Release Date: November 16, 2010
Publisher: EA
ESRB Rating: Everyone

An important step in the evolution of video games was the introduction of many secret objectives, bonus points, extra quests and various other missions tangential to the main story. Yet even today what you do and see is still seriously hampered by the vision of the game’s creator. There just plain isn’t enough variety.
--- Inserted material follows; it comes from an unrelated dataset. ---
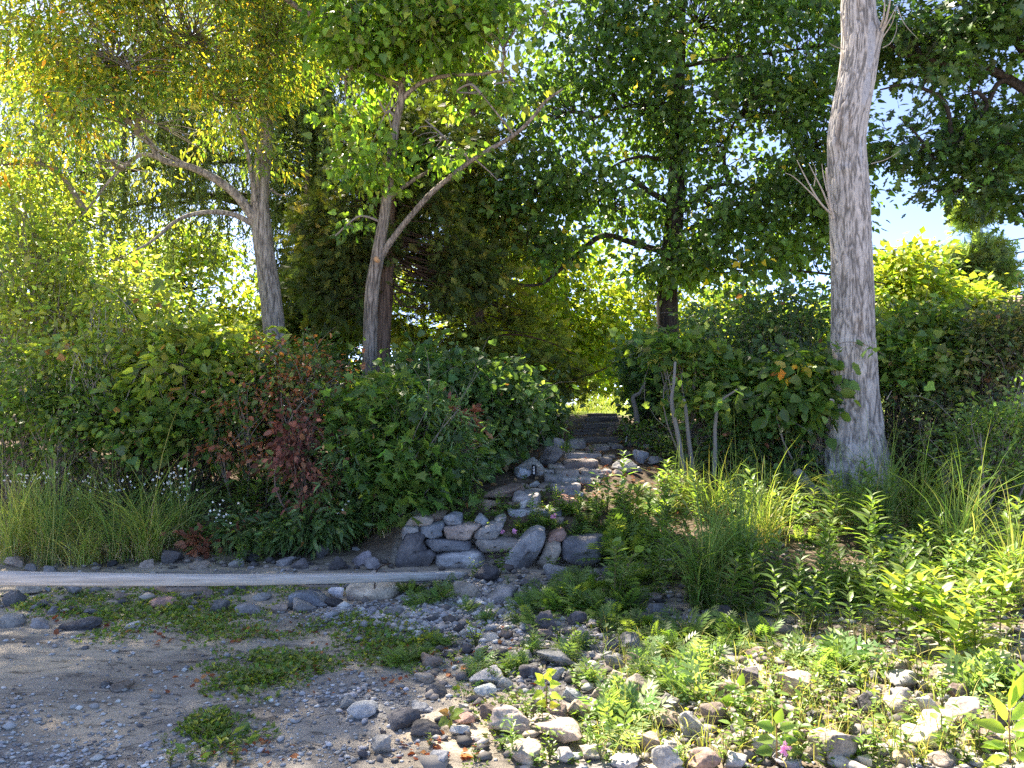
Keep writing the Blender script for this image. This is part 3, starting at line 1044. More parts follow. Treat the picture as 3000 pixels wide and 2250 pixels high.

EA’s Create is aiming to change this. You are the creator. But you’re not creating without a purpose; there are challenges for you to work through. There are 14 differently themed levels with 10 challenges each. Challenges come in two forms: Object Challenges and Contraption-o-matic. The objective challenges involve using as few objects as possible to achieve some goal, such as getting a car over a gap or putting something through a hoop using helium balloons. These are fairly easy and feel somewhat limited because you can only use the objects that they let you use. And you don’t want to use many of them to begin with, so you’re not creating anything too elaborate. The Contraption-o-matic challenges are much more, well, challenging. And you have much more freedom when it comes to using parts. You can build catapults, conveyor belts, elevators, and other strange machines. Some methods will be better than others when it comes to achieving your goal, so don’t get too excited.

As you beat more and more challenges, you will unlock not only objects for use but also other levels that have new objects to use and themes (like an amusement park or a space station). You also have the option to freely decorate each level using any and all of the objects you’ve unlock. This is, unfortunately, the only truly free way to play Create. As far as a puzzle game goes, it’s excellent. There is plenty of critical thinking involved with the later levels. Dozens of attempts become the norm as you get deeper into the game. And, of course, you have more things to use.

But as an innovation, Create is lacking. Yes, you can place objects and textures anywhere you like and make complex machines, but ultimately the list of available objects is not at all up to you. You’re not exactly creating the scene, it’s more like you’re decorating it. And what’s worse is that there is no way of interacting with the environment other than hitting the play button. Create is a step in the right direction, but not a big enough one. While the puzzles are challenging, the graphics are fun, and the music is cheerful, the features are still lacking.